The Tipping Point to Decolonise Sustainability
Event description
This is an in-person event in Oslo in conjunction with Oslo Innovation Week. (There will be no live stream nor recordings)
The Big Picture invites you to the first-ever exploration of sustainability & decoloniality during Oslo Innovation Week. We'll take a critical, humbling look at sustainability practices & explore the narratives that shape them.
Who actually benefits from sustainability and sustainable development?
What lens are we using when we talk about "sustainable" practices?
How can we recognize harmful patterns that perpetuate in sustainability practices?
Can we imagine a tipping point for a restorative, just & equitable future?
Spoiler: we don't know all the answers. Join us on this quest on decolonising sustainability.
This highly nuanced and complex topic is one that cannot sensibly be confined to a single conversation. What we hope to achieve at this event is to start igniting awareness of the colonial influence and impact on what we have considered to be ‘sustainability’ today. Taking a position of honesty, humility, and humor, rethinking ‘Sustainability, Inc’ with a critical lens toward coloniality will hopefully offer a new perspective and radical shifts from the current ways of doing things. Expect to be surprised, to be uncomfortable, to have more questions than answers.
Our presenters are:
RAHUL RANJAN
Rahul will present about colonialism and its legacy in climate change, sustainability, and sustainable development, as well as approaches to decoloniality particularly from academic and Indigenous perspectives.
Rahul is a Postdoctoral Research Fellow at the Oslo Metropolitan University, Oslo. His research expertise is in Indigenous ontologies, postcolonial/decolonial theories, climate change and colonialism, anthropology, political ethnography, environmental humanities, resources conflict, nature-society interactions, and the Anthropocene. Rahul's book: "The Political Life of Memory", is recently published by the Cambridge University Press.

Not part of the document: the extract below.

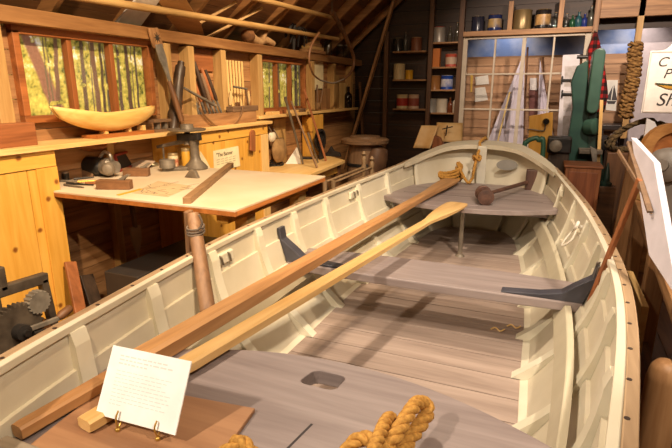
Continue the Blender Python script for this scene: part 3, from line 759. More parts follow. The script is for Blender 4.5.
MB().bar(V((wl_.x-.05, wl_.y, ZT2+.012)), V((p0.x, p0.y, ZT2+.012)), .11, .024).build('base_plate', IRON, sx_, .005)
MB().lathe([(.055,0),(.055,.055),(.048,.06)], (wl_.x, wl_.y, ZT2+.024), (0,0,1), 18).build('weight', STEEL, sx_, 0, 40)
f_ = atz(190, 178, ZT2); MB().prism([f_+V((-.05,0,0)), f_+V((.06,-.0,0)), f_+V((.04,0,.045)), f_+V((0,0,.055))], (.0,.03,0)).build('foot', IRON, sx_, .004)
# jars behind the scale
def jar(name, px, py, z, r, h, c, lid, label, cat='jar', group=None, band=None):
    p = atz(px, py, z); t = thing(name, label, cat, p, group)
    body = MB().lathe([(r*.95,0),(r,.006),(r,h*.86),(r*.92,h*.9)], p, (0,0,1), 16).build('body', c, t, 0, 40)
    MB().lathe([(r*.96,h*.88),(r*.96,h),(r*.9,h+.004)], p, (0,0,1), 16).build('lid', lid, t, 0, 40)
    if band: MB().lathe([(r*1.012,h*.22),(r*1.012,h*.70)], p, (0,0,1), 16).build('label_band', band, body, 0, 40)
    return t
TAN_LID = plain('tan_lid', '#a08a62', .4, .3)
jar('paint_jar', 174, 169.5, ZT2, .036, .115, plain('cream_jar', '#d8c59c', .4), TAN_LID, 'cream jar with red printing behind the iron scale', band=plain('red_print', '#e0c49c', .6, 0, '#a84426', 26.0))
jar('paint_jar', 187, 168.5, ZT2, .034, .145, plain('yellow_jar', '#d6a23a', .4), TAN_LID, 'taller yellow jar with grey lid behind the iron scale')
jar('glue_jar', 66, 180, ZT2, .022, .05, plain('black_jar', '#26221f', .3), IRON, 'tiny black jar at the left end of the drafting table')
# black power tool
p = atz(102, 176, ZT2); t = thing('belt_sander', 'black rounded power tool with metal nose on the drafting table', 'power tool', p)
MB().grid(lambda u, v: p+V((-.16+.20*u, 0, .065))+V((0, .065*math.cos(2*PI*v), .062*math.sin(2*PI*v)))*max(.05, min(1, 1.6*math.sin(PI*min(.98,max(.02,u)))**.5)), 14, 18).build('body', plain('black_cloth_bag', '#171618', .45), t, 0, 60)
MB().lathe([(.05,0),(.06,.03),(.06,.06),(.045,.075),(.04,.11)], p+V((.02,0,.065)), (1,.1,.0), 16).build('motor', STEEL, t, 0, 35)
MB().lathe([(.042,0),(.045,.02),(.03,.04),(.012,.045)], p+V((.10,-.03,.06)), (.6,-.8,.05), 16).build('nose', IRON, t, 0, 35)
m = MB().tube(spline([p+V((.0,0,.12)), p+V((.04,0,.16)), p+V((.09,0,.15)), p+V((.10,0,.11))], 5), .012, 8); m.build('handle', STEEL, t, 0, 50)
MB().bar(p+V((-.26,.02,.05)), p+V((-.14,.0,.06)), .03, .03).build('grip', plain('black_cloth_bag', '#171618', .45), t, .005)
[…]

For more information on Rahul's work see https://www.rahul-ranjan.com/.
LIISA-RÁVNÁ FINBOG
Liisa-Ravna Finborg is an Indigenous Sámi scholar, duojár, curator, writer, and editor from Oslo/Vaapste/Skánit who is currently an Associate Researcher researching the relationship between museums, Sámi identities, and duodji (Sámi aesthetical practices). Liisa-Ravna will talk about perspectives of sustainability as a concept and extension of colonialism, the possibility of moving away from sustainability, and systemic changes that need to be done in decoloniality from her perspective as an Indigenous scholar and storyteller.
For more info on her work and activism, go to https://liisaravna.blog/
THANDI DYANI
Thandi has worked in the last 20 years in social justice, equity, diversity and belonging, development issues, social entrepreneurship, and ecosystem building in Denmark, Northern Europe, and Sub- Saharan Africa in government institutions, NGOs, as founder, consultant, manager, and CEO.
Thandi will provide insights into high-level sustainability practices and decoloniality.
For more info on Thandi's work, go to https://thandidyani.com/
ADRIAN MINKOWICZ
Adrian Minkowicz is an Argentinean comedian, writer, published playwright and lawyer based in Oslo. He is a political satirist that has worked on NRK 1 on the niche show “Satirks”. He recently premiered the last part of “Brown Privilege”, a trilogy about decolonization, in the UK. The trilogy is supported by Kulturådet and Fritt Ord, and he performed the first part of it as a speaker in an International conference at the University of Cambridge.
In Norway, he is the recipient of the prestigious Statens Kunstnerstipend as a dramaturg. He was appointed by the Argentinean ambassador in Norway to be a member of the “Commission for the Dialogue on Malvinas”. He regularly tours his performances in both English and Spanish in the biggest venues and festivals in Europe, Asia and America.
Follow Adrian on @adrianminkowicz
The event is free and open to the public in Oslo. There will be no live streaming or recording.